Armed Forces News

Army families represented some 40 percent of all respondents, followed by the Air Force at roughly 22 percent and the Navy at slightly above 20 percent. Image: Tero Vesalainen/

Health and child care, financial security, availability of food, and a sense of community all rank high on the list of important issues military families face, according to the latest canvassing of their well-being.

The Military Family Support Programming Survey was conducted last Oct. 4-Dec. 15 by the Military Family Advisory Network (MFAN), an advocacy organization.


The 8,638 participants represented each of the 50 states, the District of Columbia, two U.S. territories and 22 countries. Each respondent was required to have a connection to military family life. Most – nearly 44 percent – were spouses of active-duty service members. Nearly 14 percent of the responses came from uniformed service members themselves. Most (nearly 58 percent) were between ages 25 and 39. About two-thirds were female. Some 28 percent of lived in homes with four people.

The conclusions:

• Additional research on the well-being of military families “will help improve the livelihood of military and veteran families at large and pave a clear path towards programming that would make an impact for military and veteran families.”

• More health-care and mental-health appointments are needed. This would include improvements in accessibility, wait times and reimbursement rates.

• Standard and drop-in child-care availability needs to be increased – with an eye toward improvements in adjunct areas such as income, financial readiness and healthcare accessibility. “Until programs are put in place to alleviate the burden that families experience in their health care and financial status, programs that improve the availability of child care would help military and veteran families navigate life,” MFAN stated.

• The basic allowance for housing – BAH – needs to better reflect the ever-increasing cost of living. Childcare requirements, spouse reemployment and frequent transfers all too often require families to live on the service member’s pay alone.

• Insufficient pay, cost-of-living increases, housing costs, recurring bills and a lack of training in financial planning all serve as barriers to saving. “By supporting pay and allowance increases in alignment with the rising cost of living, families would be better positioned to save money, feed their families, find appropriate housing, face financial emergencies, and reach long-term financial goals,” MFAN stated.


The MFAN has been conducting these surveys every two years since 2013. This latest effort, for the first time, included questions about race and ethnicity. One fifth of all respondents were identified as Latino or Hispanic. Whites represented the largest sampling, at roughly 71 percent. Black and African-American people represented slightly less than 10 percent of all respondents.

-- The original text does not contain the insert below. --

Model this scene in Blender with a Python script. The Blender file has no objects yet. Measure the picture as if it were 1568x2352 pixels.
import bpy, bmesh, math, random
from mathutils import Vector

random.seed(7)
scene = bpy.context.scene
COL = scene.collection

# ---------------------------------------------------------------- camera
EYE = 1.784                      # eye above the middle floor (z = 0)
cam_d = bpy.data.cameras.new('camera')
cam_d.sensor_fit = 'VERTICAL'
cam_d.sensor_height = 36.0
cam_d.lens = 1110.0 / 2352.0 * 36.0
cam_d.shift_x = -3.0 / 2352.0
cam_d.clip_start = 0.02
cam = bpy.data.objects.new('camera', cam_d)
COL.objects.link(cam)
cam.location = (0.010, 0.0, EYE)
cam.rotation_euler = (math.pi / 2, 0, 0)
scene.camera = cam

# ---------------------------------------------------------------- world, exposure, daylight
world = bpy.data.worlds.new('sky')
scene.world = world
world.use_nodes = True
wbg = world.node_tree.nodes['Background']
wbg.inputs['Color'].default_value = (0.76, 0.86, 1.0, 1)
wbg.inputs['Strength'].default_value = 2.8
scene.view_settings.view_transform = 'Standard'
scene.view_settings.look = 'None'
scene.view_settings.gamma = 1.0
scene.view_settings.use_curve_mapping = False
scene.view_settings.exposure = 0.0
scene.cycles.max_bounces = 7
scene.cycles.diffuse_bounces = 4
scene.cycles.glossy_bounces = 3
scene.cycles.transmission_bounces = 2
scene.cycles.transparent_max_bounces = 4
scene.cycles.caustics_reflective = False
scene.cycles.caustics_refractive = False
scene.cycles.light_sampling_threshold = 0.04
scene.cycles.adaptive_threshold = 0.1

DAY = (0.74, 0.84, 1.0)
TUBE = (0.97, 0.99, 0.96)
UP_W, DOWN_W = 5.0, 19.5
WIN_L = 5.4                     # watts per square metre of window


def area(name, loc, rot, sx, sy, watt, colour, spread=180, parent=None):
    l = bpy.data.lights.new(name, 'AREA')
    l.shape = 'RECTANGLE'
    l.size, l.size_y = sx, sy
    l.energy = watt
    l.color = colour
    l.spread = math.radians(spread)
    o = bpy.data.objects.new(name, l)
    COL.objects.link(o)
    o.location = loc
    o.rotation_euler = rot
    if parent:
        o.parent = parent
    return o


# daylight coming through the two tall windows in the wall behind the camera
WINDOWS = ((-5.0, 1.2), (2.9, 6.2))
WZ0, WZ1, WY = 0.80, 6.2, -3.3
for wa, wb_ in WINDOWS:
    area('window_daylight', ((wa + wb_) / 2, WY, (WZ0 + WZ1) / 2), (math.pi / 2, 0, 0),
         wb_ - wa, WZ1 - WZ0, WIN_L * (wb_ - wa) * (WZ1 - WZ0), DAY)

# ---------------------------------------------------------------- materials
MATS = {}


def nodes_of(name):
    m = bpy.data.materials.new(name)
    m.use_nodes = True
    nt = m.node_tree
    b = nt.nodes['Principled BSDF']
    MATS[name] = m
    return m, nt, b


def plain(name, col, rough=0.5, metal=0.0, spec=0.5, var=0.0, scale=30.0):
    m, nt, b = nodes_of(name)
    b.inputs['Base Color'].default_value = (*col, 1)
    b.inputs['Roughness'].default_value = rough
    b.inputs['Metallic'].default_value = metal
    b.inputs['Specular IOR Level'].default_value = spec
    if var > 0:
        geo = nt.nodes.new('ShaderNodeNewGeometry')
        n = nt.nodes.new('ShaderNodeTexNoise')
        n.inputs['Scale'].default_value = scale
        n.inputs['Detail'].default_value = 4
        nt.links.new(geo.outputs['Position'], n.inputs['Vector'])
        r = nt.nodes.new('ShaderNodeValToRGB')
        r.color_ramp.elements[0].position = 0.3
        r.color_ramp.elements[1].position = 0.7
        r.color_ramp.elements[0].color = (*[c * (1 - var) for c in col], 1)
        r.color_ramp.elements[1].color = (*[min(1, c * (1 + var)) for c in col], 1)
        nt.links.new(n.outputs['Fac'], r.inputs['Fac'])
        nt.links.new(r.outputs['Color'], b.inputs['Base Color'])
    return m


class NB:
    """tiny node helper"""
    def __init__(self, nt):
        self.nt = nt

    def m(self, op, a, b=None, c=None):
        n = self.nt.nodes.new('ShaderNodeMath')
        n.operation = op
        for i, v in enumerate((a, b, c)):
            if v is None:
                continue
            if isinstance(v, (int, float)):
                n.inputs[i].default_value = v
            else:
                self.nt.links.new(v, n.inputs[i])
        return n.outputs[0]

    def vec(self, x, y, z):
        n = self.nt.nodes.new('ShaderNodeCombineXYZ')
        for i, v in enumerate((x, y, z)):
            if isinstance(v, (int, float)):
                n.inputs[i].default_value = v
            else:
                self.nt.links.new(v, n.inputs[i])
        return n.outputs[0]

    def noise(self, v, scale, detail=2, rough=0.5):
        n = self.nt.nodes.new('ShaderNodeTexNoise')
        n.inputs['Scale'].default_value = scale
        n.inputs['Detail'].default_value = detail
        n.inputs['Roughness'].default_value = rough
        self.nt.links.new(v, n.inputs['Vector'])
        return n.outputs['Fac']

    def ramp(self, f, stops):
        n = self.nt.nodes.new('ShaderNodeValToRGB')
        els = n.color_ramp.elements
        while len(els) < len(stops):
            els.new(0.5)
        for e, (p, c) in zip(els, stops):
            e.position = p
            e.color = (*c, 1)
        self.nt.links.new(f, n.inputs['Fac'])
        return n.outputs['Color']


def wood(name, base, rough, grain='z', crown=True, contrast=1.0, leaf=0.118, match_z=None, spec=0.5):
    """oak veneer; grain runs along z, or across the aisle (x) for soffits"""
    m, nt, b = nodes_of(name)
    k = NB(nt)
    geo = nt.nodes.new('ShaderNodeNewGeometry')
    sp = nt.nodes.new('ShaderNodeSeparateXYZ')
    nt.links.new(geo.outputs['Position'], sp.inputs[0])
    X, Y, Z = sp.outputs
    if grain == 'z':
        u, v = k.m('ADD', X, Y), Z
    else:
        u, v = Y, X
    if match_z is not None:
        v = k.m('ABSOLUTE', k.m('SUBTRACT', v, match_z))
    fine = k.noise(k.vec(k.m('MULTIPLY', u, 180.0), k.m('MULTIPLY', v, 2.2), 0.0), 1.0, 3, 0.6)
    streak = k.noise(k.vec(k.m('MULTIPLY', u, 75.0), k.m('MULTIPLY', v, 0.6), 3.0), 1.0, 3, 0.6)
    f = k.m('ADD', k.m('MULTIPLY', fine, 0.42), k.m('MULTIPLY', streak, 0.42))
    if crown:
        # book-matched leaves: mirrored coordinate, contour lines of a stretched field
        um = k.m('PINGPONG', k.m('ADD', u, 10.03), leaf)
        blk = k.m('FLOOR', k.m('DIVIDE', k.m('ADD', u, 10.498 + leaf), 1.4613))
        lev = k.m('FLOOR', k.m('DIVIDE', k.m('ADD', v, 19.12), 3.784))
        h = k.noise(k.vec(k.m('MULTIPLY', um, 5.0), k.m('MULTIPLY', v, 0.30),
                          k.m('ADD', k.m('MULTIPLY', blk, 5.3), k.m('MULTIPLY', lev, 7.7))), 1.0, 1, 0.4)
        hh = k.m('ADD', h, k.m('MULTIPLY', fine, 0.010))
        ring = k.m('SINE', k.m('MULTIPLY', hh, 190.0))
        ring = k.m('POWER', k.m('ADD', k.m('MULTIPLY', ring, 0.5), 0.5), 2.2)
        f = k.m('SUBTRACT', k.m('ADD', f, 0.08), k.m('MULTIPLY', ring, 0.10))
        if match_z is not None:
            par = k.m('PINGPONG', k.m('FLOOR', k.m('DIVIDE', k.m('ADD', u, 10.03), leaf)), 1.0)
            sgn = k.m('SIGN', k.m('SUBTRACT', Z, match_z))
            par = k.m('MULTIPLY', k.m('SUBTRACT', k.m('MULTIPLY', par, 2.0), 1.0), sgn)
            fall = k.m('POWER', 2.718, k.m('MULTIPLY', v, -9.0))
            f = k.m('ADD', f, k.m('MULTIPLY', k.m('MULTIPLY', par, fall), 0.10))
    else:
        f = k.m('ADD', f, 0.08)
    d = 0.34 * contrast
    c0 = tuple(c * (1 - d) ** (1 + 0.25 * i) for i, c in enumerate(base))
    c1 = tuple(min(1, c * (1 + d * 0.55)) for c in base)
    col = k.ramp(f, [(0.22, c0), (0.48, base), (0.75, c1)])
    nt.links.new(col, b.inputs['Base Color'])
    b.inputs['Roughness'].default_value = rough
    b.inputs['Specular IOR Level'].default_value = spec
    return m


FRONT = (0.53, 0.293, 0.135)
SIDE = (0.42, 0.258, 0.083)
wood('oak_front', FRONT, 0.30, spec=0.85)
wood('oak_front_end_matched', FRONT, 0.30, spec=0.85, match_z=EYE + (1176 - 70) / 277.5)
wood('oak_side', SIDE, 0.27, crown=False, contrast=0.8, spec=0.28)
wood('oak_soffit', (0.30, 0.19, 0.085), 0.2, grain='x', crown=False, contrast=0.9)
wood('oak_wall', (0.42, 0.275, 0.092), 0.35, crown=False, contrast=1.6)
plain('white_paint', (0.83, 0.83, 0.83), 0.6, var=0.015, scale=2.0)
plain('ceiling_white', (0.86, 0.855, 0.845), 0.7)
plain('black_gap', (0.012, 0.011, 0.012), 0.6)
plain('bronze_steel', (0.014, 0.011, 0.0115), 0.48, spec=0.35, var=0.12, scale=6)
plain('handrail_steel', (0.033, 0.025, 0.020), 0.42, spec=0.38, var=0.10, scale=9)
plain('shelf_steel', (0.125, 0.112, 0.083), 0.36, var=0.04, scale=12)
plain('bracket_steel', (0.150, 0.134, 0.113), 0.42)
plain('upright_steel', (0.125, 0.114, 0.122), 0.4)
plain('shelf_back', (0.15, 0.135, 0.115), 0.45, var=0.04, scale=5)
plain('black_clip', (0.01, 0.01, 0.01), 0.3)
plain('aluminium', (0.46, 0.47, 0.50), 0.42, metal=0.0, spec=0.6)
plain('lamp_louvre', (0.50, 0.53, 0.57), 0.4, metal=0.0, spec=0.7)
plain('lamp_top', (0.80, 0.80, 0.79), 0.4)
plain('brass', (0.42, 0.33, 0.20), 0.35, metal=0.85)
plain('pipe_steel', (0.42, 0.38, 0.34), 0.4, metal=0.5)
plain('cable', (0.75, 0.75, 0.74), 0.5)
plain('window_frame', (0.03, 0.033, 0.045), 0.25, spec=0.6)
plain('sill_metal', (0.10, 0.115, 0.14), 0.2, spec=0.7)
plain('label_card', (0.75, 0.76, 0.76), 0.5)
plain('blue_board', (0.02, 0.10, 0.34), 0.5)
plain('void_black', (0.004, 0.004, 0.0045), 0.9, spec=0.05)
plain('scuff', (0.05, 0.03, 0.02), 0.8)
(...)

These demographics, MFAN said, more or less fall in line with representation among the armed services.

Army families represented some 40 percent of all respondents, followed by the Air Force at roughly 22 percent and the Navy at slightly above 20 percent. Most respondents represented enlisted paygrades E4 through E6, with more than three quarters of them having joined after the Sept. 11, 2001 terrorist attacks.

Roughly 43 percent of armed forces personnel are married. Some 13.6 percent of these couples do not have children, while another 29.5 percent do. However, MFAN noted that a majority of survey respondents – nearly 69 percent – had either children or stepchildren under age 18 in their households.